Last edited by StGemma; Nov 15, 2020 at 08:59 PM.
When the petal is depressed, the M/C piston blocks off the transfer port from the reservoir and pushes a small shot of fluid out.
(okay that statement didn't sound quite right :/ )
One of the problems with "pumping the pedal" method is that the M/C piston can be overextended, and may bind or get scratched in the farthest part of the bore.
For bleeding brakes mono there is the Motive power bleeder.
It pressurizes the reservoir to force fluid through the system.
(If there is an overflow tube, this must be clamped off or there will be a mess)
I personally prefer using the Mity Vac at the calipers to pull the fluid out. Less chance of accidentally introducing air is the reasoning.
(okay that statement didn't sound quite right :/ )

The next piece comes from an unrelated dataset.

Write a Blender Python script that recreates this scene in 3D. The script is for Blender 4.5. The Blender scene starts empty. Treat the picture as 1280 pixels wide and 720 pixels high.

One of the problems with "pumping the pedal" method is that the M/C piston can be overextended, and may bind or get scratched in the farthest part of the bore.
For bleeding brakes mono there is the Motive power bleeder.
It pressurizes the reservoir to force fluid through the system.
(If there is an overflow tube, this must be clamped off or there will be a mess)
I personally prefer using the Mity Vac at the calipers to pull the fluid out. Less chance of accidentally introducing air is the reasoning.